From Florence to Matthew to Michael, hurricanes and other severe weather events no longer are all that unusual in North Carolina.

 

What You Need To Know

Financial cost of major severe weather events in United States has soared

FEMA has received more money to combat increasing severe weather

 

“Climate change is making for a warmer and wetter system in North Carolina that’s really leading to both more frequent and more intense storms,” Environmental Defense Fund Project Manager Michelle Allen said.

And that’s taking a financial toll.

In the 1980s, according to NOAA, the United States averaged around $18 billion a year in costs associated with major weather events. From 2017-2020 the annual tab has soared to $81 billion.

In North Carolina, the costs, adjusted for inflation, surged from $590 million in 1980 to $1.7 billion last year.

 

“The financial toll is huge,” Allen said.

Allen said climate change is driving more frequent and stronger storms, and it will only get worse.

“Without urgent action to really limit our climate warming pollution ... those consequences are only going to get more severe,” Allen said.

One town hit hard financially is Fort Bluff, North Carolina.

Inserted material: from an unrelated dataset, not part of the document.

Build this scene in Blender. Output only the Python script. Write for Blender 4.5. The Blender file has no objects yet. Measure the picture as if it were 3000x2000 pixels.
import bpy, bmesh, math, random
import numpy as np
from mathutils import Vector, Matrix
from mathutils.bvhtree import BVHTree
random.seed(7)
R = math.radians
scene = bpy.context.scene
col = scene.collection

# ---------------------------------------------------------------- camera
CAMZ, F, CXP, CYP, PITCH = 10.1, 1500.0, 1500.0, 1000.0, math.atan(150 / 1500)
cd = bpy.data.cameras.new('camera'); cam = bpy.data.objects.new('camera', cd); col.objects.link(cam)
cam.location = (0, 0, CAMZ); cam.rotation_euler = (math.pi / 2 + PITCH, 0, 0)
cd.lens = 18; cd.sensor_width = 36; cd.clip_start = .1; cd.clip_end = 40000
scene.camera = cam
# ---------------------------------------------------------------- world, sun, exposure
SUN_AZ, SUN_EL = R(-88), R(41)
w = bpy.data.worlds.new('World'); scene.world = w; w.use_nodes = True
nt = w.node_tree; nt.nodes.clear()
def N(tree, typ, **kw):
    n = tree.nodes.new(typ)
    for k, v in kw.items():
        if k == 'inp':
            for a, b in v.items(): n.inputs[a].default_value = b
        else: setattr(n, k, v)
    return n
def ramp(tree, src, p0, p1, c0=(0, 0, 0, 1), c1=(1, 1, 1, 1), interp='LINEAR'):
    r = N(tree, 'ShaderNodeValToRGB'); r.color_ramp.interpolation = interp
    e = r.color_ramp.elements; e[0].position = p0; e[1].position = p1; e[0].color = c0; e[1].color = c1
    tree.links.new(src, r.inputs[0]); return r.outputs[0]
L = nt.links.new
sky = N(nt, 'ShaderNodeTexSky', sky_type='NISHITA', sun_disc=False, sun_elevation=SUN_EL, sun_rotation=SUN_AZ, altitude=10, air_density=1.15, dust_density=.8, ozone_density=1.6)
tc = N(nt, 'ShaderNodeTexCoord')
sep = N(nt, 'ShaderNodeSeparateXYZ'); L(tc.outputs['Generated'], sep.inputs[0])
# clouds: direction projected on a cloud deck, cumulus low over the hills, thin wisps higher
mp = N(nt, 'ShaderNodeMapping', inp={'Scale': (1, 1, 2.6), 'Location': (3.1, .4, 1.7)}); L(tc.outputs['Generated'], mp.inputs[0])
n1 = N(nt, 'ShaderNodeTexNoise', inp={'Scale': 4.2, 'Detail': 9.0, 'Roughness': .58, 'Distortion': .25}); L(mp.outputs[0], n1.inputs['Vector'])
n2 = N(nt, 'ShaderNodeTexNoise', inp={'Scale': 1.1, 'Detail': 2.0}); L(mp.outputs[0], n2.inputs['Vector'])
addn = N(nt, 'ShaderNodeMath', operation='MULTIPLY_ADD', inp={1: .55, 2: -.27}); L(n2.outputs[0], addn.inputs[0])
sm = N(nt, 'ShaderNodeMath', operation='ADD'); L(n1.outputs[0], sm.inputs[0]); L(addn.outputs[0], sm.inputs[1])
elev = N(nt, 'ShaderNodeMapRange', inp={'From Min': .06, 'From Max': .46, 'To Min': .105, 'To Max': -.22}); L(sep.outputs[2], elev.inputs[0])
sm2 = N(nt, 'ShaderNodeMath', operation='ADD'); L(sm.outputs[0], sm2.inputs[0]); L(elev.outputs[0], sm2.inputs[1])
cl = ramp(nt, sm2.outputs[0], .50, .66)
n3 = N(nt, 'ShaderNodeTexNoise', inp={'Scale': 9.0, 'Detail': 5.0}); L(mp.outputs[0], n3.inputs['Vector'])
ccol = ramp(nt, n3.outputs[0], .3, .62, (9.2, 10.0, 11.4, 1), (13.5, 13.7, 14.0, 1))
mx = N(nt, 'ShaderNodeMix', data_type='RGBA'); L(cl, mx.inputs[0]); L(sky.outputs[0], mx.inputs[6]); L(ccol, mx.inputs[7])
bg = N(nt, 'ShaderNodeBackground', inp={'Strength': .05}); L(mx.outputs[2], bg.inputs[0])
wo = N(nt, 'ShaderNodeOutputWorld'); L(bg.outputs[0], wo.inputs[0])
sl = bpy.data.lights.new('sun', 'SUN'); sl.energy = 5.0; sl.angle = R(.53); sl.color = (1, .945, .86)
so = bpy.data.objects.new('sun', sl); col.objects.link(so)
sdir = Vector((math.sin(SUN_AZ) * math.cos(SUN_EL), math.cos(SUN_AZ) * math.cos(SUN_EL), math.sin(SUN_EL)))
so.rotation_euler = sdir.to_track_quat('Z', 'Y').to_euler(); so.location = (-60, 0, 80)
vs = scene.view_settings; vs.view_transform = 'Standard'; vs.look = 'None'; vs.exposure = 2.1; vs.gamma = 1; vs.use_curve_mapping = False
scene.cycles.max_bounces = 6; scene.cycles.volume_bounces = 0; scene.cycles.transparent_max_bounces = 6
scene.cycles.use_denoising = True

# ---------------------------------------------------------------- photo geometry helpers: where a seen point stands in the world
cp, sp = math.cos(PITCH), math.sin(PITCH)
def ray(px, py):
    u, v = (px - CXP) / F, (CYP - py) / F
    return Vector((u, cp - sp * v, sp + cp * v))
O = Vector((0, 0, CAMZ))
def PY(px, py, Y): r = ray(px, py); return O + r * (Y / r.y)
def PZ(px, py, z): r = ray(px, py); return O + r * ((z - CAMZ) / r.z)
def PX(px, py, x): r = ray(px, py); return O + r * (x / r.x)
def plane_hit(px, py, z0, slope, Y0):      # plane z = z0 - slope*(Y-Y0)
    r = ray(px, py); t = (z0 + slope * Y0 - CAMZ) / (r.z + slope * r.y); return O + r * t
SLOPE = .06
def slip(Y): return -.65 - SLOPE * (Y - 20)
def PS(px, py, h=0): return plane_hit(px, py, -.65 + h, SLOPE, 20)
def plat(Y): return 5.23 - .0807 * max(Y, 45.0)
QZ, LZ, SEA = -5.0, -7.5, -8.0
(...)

The town of less than a thousand people was pummeled by Hurricane Matthew in 2016, then hit a second time by Florence in 2018.

Since the storms, the mayor says nearly half the town’s population has left, and financially the town is barely keeping its head above the water.

Local and state governments get federal support, but it often doesn’t come quickly.

Just last month President Joe Biden approved nearly $3.5 billion in FEMA grants for mitigation projects to reduce the effects of climate change.

But with severe weather outbreaks becoming more and more frequent, the costs for governments, businesses and homeowners are only going to go up.